Stonehaven derailment: Report says climate change impact on railways 'accelerating'

  • Published
Media caption,

Stonehaven derailment: Work to remove train carriages begins

Network Rail has admitted that the impact of climate change on its network "is an area that is accelerating faster than our assumptions".

It said a fatal derailment near Stonehaven on 12 August showed that the industry must improve its response to extreme weather.

The driver, conductor and a passenger died when the Aberdeen to Glasgow service crashed after heavy rain.

An interim report said the train hit washed-out rocks and gravel.

The report by Network Rail assessed the current controls and management of thousands of miles of earthworks - the sloped ground beside railway tracks.

It saw hundreds of sites across the country being inspected by engineers, specialist contractors and helicopters over the past three weeks to identify any issues requiring emergency intervention.

The report highlighted the need to deploy more technology across the network to predict failures.

And it said investment in better weather forecasting was needed to enable local decisions to be made in advance.

'Even more important'

The report also suggested that industry rules for reporting and responding to heavy rainfall is improved.

It said that this would help signallers to better manage services during bad weather.

The report notes: "Climate change considerations are being embedded in our standards and planning.

"But it is clear from the impact of severe weather events experienced in recent years that this is an area that is accelerating faster than our assumptions, and as a result it has become even more important to implement these plans."

Image source, Police Scotland
Image caption,
Brett McCullough, Donald Dinnie and Chris Stuchbury died after the train left the tracks

Other plans include having discussions with meteorologists to understand how real-time information can be used to inform train information during unpredictable extreme weather.

The report was commissioned by the UK Department for Transport following the deaths of driver Brett McCullough, 45, conductor Donald Dinnie, 58, and passenger Christopher Stuchbury, 62.

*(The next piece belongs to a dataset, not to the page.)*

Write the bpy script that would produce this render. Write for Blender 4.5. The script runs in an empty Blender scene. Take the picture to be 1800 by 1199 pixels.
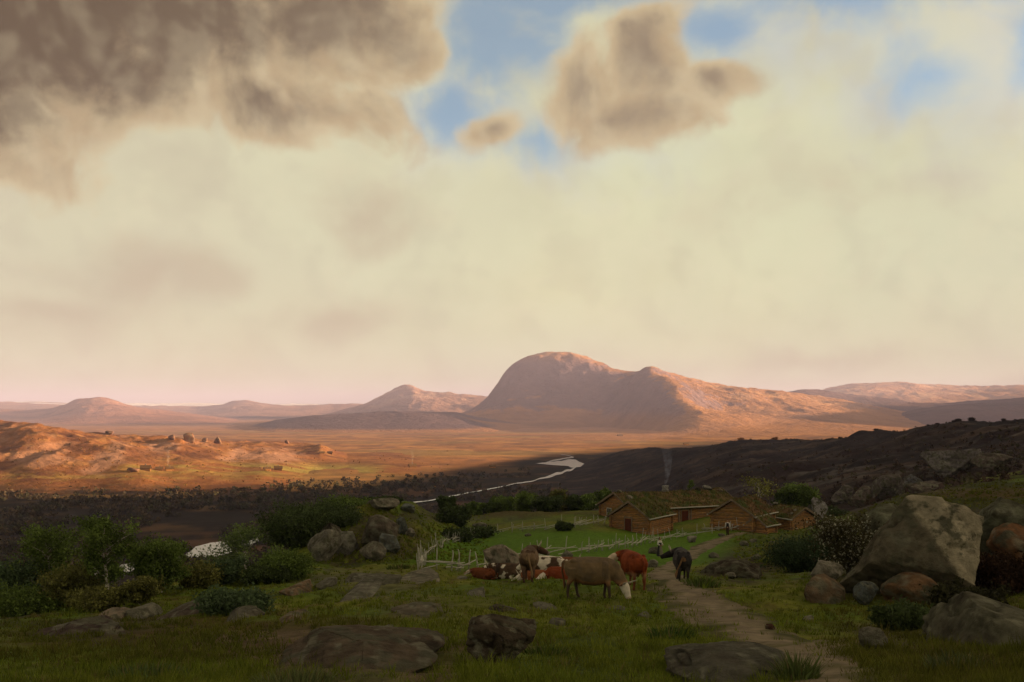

It was published as work involving a 600-tonne lifting crane got under way to remove the carriages.

How did the train derail?

A previous report by the Rail Accident Investigation Branch said the train had turned back towards Aberdeen after reports of a landslip further down the track.

The six-vehicle train had travelled more than a mile when it was derailed at Carmont after hitting a separate landslip.

The track curved to the right, but investigators said the train continued in a straight line for about 100 yards before hitting the parapet of a bridge.

The locomotive at the front of the train continued over the bridge and fell down an embankment, as did the third passenger carriage.

The first passenger carriage came to rest on its roof, at right angles to the track, with the second passenger carriage on top of it.

The fourth passenger carriage remained upright and also came to rest on top of the first carriage. It was still attached to the rear locomotive.

What has the reaction to the report been?

Transport Secretary Grant Shapps said they owed it to those who died or were injured in the incident to "learn and act on every possible lesson to ensure this is never repeated".

And he pledged that the independent investigation would "enable us to understand exactly what went wrong, and make sure it does not happen again".

Image caption,
The train came off the tracks as it attempted to return to Stonehaven

He added: "We will use the findings of this interim report to improve, shape and accelerate our work to build a more robust and resilient rail network, so that our railway continues to be one of the safest in the world."

Mr Shapps also said he would be writing to Scotland's chief constable to recommend that PC Liam Mercer, who was one of the first on the scene, be commended for his bravery.

Image source, PA Media
Image caption,
PC Liam Mercer (middle police officer) met Prince Charles after the derailment

Network Rail chief executive Andrew Haines said the UK's railway was one of the safest in Europe, and that tragic accidents are "incredibly rare".

But he said something had gone wrong near Stonehaven on the day of the derailment, which was a "stark reminder that we must never take safety for granted".

Mr Haines added: "We are improving and accelerating our resilience work and will do everything we can to minimise the impact of weather on the safety and reliability of the railway as our climate continues to change."

The RMT union's senior assistant general secretary Steve Hedley said: "RMT will be studying this interim report closely and consulting with our members and reps before we produce a detailed response in due course."

It looks like the Stonehaven train crash will bring more delays to our railways, even after the Aberdeen to Dundee line has reopened.

Today's report rightly points out that the infrastructure is 150 years old and rebuilding it to modern standards that are 'climate resilient' would be prohibitively expensive.

So the solution to making sure a derailment of this sort never happens again is down to control measures.

Alarmingly it says cutting failures from torrential downpours, like the one at Carmont, rarely come with early warning signs.

Technology is being developed, like more detailed rainfall forecasting and movement sensors for the most 'at risk' sites. But until then it hints that more speed restrictions will be introduced during the heaviest rain along with line closures to allow for inspections.

So you can add climate change to the list of potential reasons for your train being delayed.